In July 2025, the One Big Beautiful Bill Act (“OBBBA”) was enacted in the US. The OBBBA includes significant provisions, such as the permanent extension of certain expiring provisions of the Tax Cuts and Jobs Act of 2017, modifications to the international tax framework and the restoration of favorable tax treatment for certain business provisions. The legislation has multiple effective dates, with certain provisions effective in 2025 and others implemented through 2027. The Company has reflected the impact of the enacted provisions in its financial statements for the three months ended, March 31, 2026, which were determined to be immaterial. The Company will continue to evaluate the impact of the OBBBA provisions effective in future years on the Company’s financial statements and related disclosures.

The Company’s effective tax rate for the three months ended March 31, 2026 and 2025 was (84.1%) and 1.7%, respectively.

The Company recorded an income tax expense of $1.6 million in relation to a pretax loss of $1.9 million for the three months ended March 31, 2026. The effective tax rate for the three months ended March 31, 2026 was primarily impacted by the following items: (i) the mix of income generated among the jurisdictions in which the Company operates, (ii) the exclusion of losses in Alaska and the US Virgin Islands due to valuation allowance positions placed on certain deferred tax assets that are not expected to be realized based on the weight of positive and negative evidence, and (iii) discrete expenses including $0.3 million for interest on prior years uncertain tax positions and $0.3 million in expense associated with stock option shortfalls.

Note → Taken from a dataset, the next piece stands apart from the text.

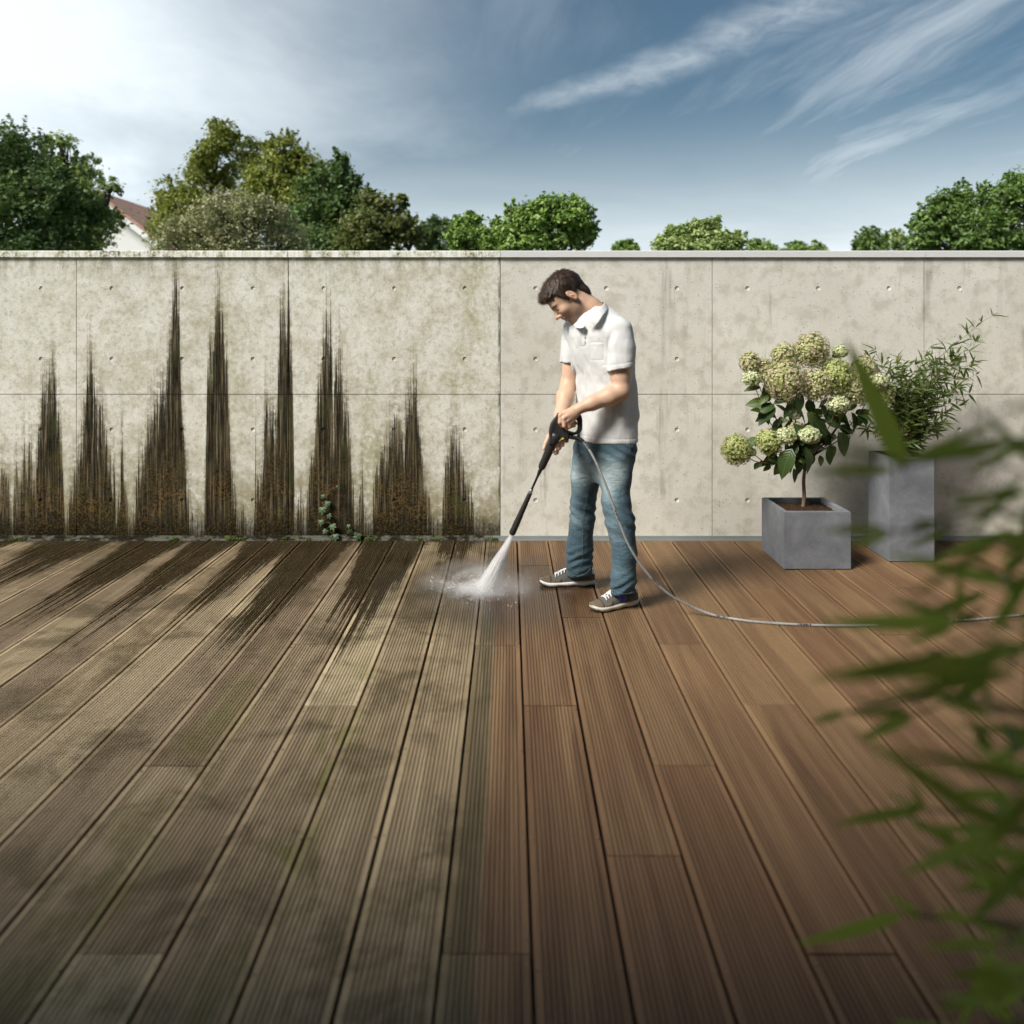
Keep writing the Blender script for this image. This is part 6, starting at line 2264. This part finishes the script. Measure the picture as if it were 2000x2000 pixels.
def build_water():
    tip = lance_pt(0.0)
    # nozzle mouth
    lo = 0.0
    for i in range(2000):
        p = lance_pt(i / 2000)
        if VPY + (CAM_H - p[2]) * FPX / p[1] >= 1042:
            tip = p; break
    ax = HIT - tip; Lj = np.linalg.norm(ax); ax = ax / Lj
    w = empty('water_jet', HIT, label='white fan of water blasting the deck with splashing drops and mist', cat='water jet')
    # the fan spreads sideways more than in depth
    sx = np.array([0.92, 0.30, 0]); sx -= ax * (sx @ ax); sx /= np.linalg.norm(sx)
    sy = np.cross(ax, sx)
    Rx = lambda t: .0105 + .078 * t ** 1.1
    Ry = lambda t: .0095 + .036 * t
    # jet: volume inside a flattened cone; object space: z along the jet (0..1), x and y in unit radius
    n, S = 10, 20
    v, f = [], []
    M = basis(sx, sy, ax, tip)
    for i in range(n + 1):
        t = i / n
        for k in range(S):
            a = 2 * PI * k / S
            v.append((1.08 * Rx(t) * math.cos(a), 1.08 * Ry(t) * math.sin(a), t * Lj * 0.995))
    for i in range(n):
        for k in range(S):
            f.append((i * S + k, i * S + (k + 1) % S, (i + 1) * S + (k + 1) % S, (i + 1) * S + k))
    f += [tuple(range(S))[::-1], tuple(n * S + k for k in range(S))]
    m, g = new_mat('water_spray')
    o = g.node('ShaderNodeTexCoord').outputs['Object']
    x, y, z = g.xyz(o)
    t = g.div(z, Lj)
    rx = g.add(.0105, g.mul(g.m('POWER', g.mx(t, 0.0), 1.1), .078)); ry = g.add(.0095, g.mul(t, .036))
    ux, uy = g.div(x, rx), g.div(y, ry)
    rr_ = g.m('SQRT', g.add(g.mul(ux, ux), g.mul(uy, uy)))
    edge = g.ss(rr_, 1.0, 0.35)
    st = g.noise(g.vec(g.mul(ux, 3.4), g.mul(uy, 2.0), g.mul(t, 0.8)), 1.6, 4, 0.65)
    st2 = g.ss(st, 0.36, 0.60)
    dens = g.mul(g.mul(edge, g.lin(st2, 0, 1, .05, 1)), g.lin(t, 0, 1, 300, 170))
    pv = g.node('ShaderNodeVolumePrincipled')
    pv.inputs['Color'].default_value = (1.0, 1.0, 1.0, 1)
    pv.inputs['Anisotropy'].default_value = 0.0
    g.put(pv.inputs['Density'], dens)
    g.nt.links.new(pv.outputs[0], g.out.inputs['Volume'])
    link('jet', mesh('jet', np.array(v), f), m, w, M)
    # torn strands inside the fan
    rs = np.random.default_rng(12)
    sb = MB()
    for i in range(75):
        a, q = rs.uniform(0, 2 * PI), rs.uniform(.1, .98) ** .5
        t0_, t1_ = sorted(rs.uniform(0.02, 1.0, 2))
        t1_ = min(1.0, max(t1_, t0_ + .25))
        pts = []
        for t_ in np.linspace(t0_, t1_, 5):
            pts.append(tip + ax * Lj * t_ + sx * Rx(t_) * q * math.cos(a) + sy * Ry(t_) * q * math.sin(a) + rs.normal(size=3) * .0006)
        sb.tube(pts, [.0003, .0008, .0010, .0008, .0003], 4)
    mst, g = new_mat('water_strands')
    b_ = principled(g, (0.95, 0.96, 0.97), 0.25, spec=0.5)
    g.put(b_.inputs['Alpha'], 0.5)
    mk('strands', sb.v, sb.f, mst, w, kind='stuff')
    # mist round the foot
    v, f = [], []
    a0, a1 = 10, 18
    for i in range(a0 + 1):
        th = PI * i / a0 / 2
        for k in range(a1):
            ph = 2 * PI * k / a1
            v.append((math.sin(th) * math.cos(ph), math.sin(th) * math.sin(ph), math.cos(th)))
    for i in range(a0):
        for k in range(a1):
            f.append((i * a1 + k, (i + 1) * a1 + k, (i + 1) * a1 + (k + 1) % a1, i * a1 + (k + 1) % a1))
    f.append(tuple(a0 * a1 + k for k in range(a1))[::-1])
    mm, g = new_mat('water_mist')
    o = g.node('ShaderNodeTexCoord').outputs['Object']
    x, y, z = g.xyz(o)
    r = g.vm('LENGTH', o)
    nn = g.noise(g.vec(g.mul(x, 1.6), g.mul(y, 1.6), g.mul(z, 1.2)), 1.5, 5, .65, .6)
    core = g.mul(g.ss(r, .38, 0.0), 24.0)
    dens = g.mul(g.ss(r, 1.0, 0.15), g.add(g.mul(g.ss(nn, .40, .66), 7.0), core))
    pv = g.node('ShaderNodeVolumePrincipled')
    pv.inputs['Color'].default_value = (0.995, 0.995, 1.0, 1)
    g.put(pv.inputs['Density'], dens)
    g.nt.links.new(pv.outputs[0], g.out.inputs['Volume'])
    o = link('mist', mesh('mist', np.array(v), f), mm, w, Matrix.Translation(HIT + [-0.05, -.02, .003]) @ Matrix.Diagonal((.40, .30, .20, 1)))
    o['kind'] = 'stuff'
    # drops and torn threads thrown out along the deck
    rng = np.random.default_rng(8)
    md, g = new_mat('water_drops')
    b = principled(g, (0.93, 0.95, 0.96), 0.15, spec=0.6)
    g.put(b.inputs['Transmission Weight'], 0.35)
    mb = MB()
    for i in range(1500):
        an = rng.uniform(0, 2 * PI)
        side = math.cos(an) * -.6 + math.sin(an) * -.7
        if rng.random() > .16 + .8 * max(0, side): continue
        rad = .03 + abs(rng.normal(.0, .105))
        p = HIT + np.array([math.cos(an) * rad * 1.2, math.sin(an) * rad * 1.0, abs(rng.normal(0, .035)) * (1 - rad * 1.5)])
        p[2] = max(p[2], .003)
        d = np.array([math.cos(an), math.sin(an), rng.uniform(-.1, .7)]) + rng.normal(size=3) * .35
        d /= np.linalg.norm(d)
        Ld = rng.uniform(.005, .026) if rng.random() < .6 else rng.uniform(.001, .003)
        w_ = rng.uniform(.0007, .0017)
        mb.tube([p, p + d * Ld * .5 + rng.normal(size=3) * .001, p + d * Ld], [w_ * .5, w_, w_ * .3], 5)
    mk('drops', mb.v, mb.f, md, w, kind='stuff')
    return w


build_water()
# ------------------------------------------------------------------ small growth on the dirty side, and the unseen house added for shade behind the viewer
def build_ivy():
    m, g = new_mat('ivy_leaf')
    r = g.rand()
    c = g.ramp(r, [(0, (0.030, 0.060, 0.022)), (1, (0.085, 0.14, 0.06))])
    leaf_shader(g, c, 0.45, 0.15)
    D = lambda dx, dy: (600 + dx * .07246, 940 + dy * .07246)
    t = empty('ivy', (wx(650), WALL_Y - .01, .03), label='small ivy sprig climbing the stained wall foot', cat='ivy')
    out = [(0, 0), (.30, -.12), (.55, .10), (.36, .30), (.50, .62), (.20, .52), (0, 1.0), (-.20, .52), (-.50, .62), (-.36, .30), (-.55, .10), (-.30, -.12)]
    v = [(0, .3, .06)] + [(a, b, -.05 * abs(a)) for a, b in out]
    f = [(0, i, i % 12 + 1) for i in range(1, 13)]
    me = mesh('leaf', np.array(v) * .034, [q for q in f], False)
    me.materials.append(m)
    L = [(440, 350, 1.0, .2), (580, 530, 1.3, -.1), (430, 690, 1.6, .1), (490, 640, .7, 1.0), (590, 870, 1.2, .5), (390, 1030, 1.3, .1), (690, 1150, 1.5, .4), (530, 1280, 1.1, -.5), (770, 1420, 1.6, .2),
         (1130, 1150, .8, .2), (1150, 1380, 1.4, 2.6), (1390, 1390, 1.7, -.2), (1300, 1380, .7, .9), (830, 105, .6, 0), (650, 1450, .6, .4)]
    mb = MB()
    pts = []
    for (dx, dy, s, rot) in L:
        u, vv = D(dx, dy)
        p = np.array([wx(u), WALL_Y - .02 - .006 * random.random(), max(wz(vv), .012)])
        x = Vector((math.cos(rot), -.15, math.sin(rot))); y = Vector((math.sin(rot), -.35, -math.cos(rot)))
        x.normalize(); y = (y - x * y.dot(x)).normalized(); z = x.cross(y)
        if z.y > 0: x, z = -x, -z
        link('leaf', me, None, t, basis(x, y, z, p, s))
        pts.append(p + [0, .008, 0])
    stem = [pts[i] for i in (0, 1, 2, 4, 5, 6, 7, 8)]
    mb.tube(spline(stem, 4), .0016, 5)
    mb.tube(spline([pts[8], (pts[8] + pts[10]) / 2 + [0, 0, -.01], pts[10], pts[11]], 4), .0016, 5)
    mb.tube([pts[13], pts[0]], .0012, 5); mb.tube([pts[9], pts[10]], .0012, 5)
    mk('stem', mb.v, mb.f, M_CULM, t)


def build_moss():
    rng = np.random.default_rng(4)
    C, N = [], []
    for (u0, u1) in ((20, 52), (335, 350), (443, 480), (553, 562), (713, 734), (815, 825), (960, 972), (600, 606), (405, 410)):
        k = int((u1 - u0) * 9)
        for i in range(k):
            C.append((wx(rng.uniform(u0, u1)), WALL_Y - .013 - rng.uniform(0, .012), rng.uniform(.004, .022)))
            n = rng.normal(size=3) + [0, -.7, .8]; N.append(n / np.linalg.norm(n))
    V, F = leaves_vf(np.array(C), np.array(N), .008, rng)
    m = mat_leaf('moss', [(0.05, 0.085, 0.012), (0.10, 0.15, 0.02), (0.17, 0.22, 0.04)], .2)
    mk('moss', V, F, m, None, False, kind='stuff', label='bright green moss tufts along the dirty edge strip', cat='moss')


def build_shade_house():
    """unseen house added behind the viewer so that its roof shades the near deck"""
    m = mat_plain('shade_house_render', (0.62, 0.60, 0.56), 0.9, 0, 0.05, 3)
    m2 = mat_plain('shade_eaves_boards', (0.30, 0.21, 0.13), 0.8, 0, 0.2, 8)
    h = empty('house', (0, -2.4, 0), label='unseen house added behind the terrace to shade the near deck', cat='house')
    mk('wall', *_boxvf(-9, 9, -5.5, -2.4, -.16, 2.9), m, h, smooth=False)
    v = [(-9.5, 0.38, 2.75), (-0.9, 0.38, 2.75), (1.8, 2.5, 2.75), (9.5, 2.5, 2.75), (9.5, -6, 2.75), (-9.5, -6, 2.75)]  # added roof outline, slanted to shade the near and right deck
    v += [(p[0], p[1], 3.0) for p in v]
    f = [tuple(range(6))[::-1], tuple(range(6, 12))] + [(i, (i + 1) % 6, (i + 1) % 6 + 6, i + 6) for i in range(6)]
    mk('shade_eaves', v, f, m2, h, smooth=False)


build_ivy()
build_moss()
build_shade_house()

The Company recorded an income tax benefit of $0.2 million in relation to a pretax loss of $11.6 million for the three months ended March 31, 2025. The effective tax rate for the three months ended March 31, 2025 was primarily impacted by the following items: (i) the mix of income generated among the jurisdictions in which the Company operates, (ii) net expense related to valuation allowances placed on certain deferred tax assets that are not expected to be realizable based on the weight of positive and negative evidence, and (iii) discrete expenses including $0.6 million for interest on prior years uncertain tax positions and $0.5 million in expense associated with shortfalls from share-based compensation.

The Company’s effective tax rate is based upon estimated income before provision for income taxes for the year, composition of the income in different countries, and adjustments, if any, in the applicable quarterly periods for potential tax consequences, benefits and/or resolutions of tax contingencies. The Company’s consolidated tax rate will continue to be impacted by any transactional or one-time items in the future and the mix of income in any given year generated among the jurisdictions in which the Company operates. While the Company believes it has adequately provided for all tax positions, amounts asserted by taxing authorities could materially differ from the Company’s accrued positions as a result of uncertain and complex application of tax law and regulations. Additionally, the recognition and measurement of certain tax benefits include estimates and judgments by management. Accordingly, the Company could record additional provisions or benefits for US federal, state, and foreign tax matters in future periods as new information becomes available.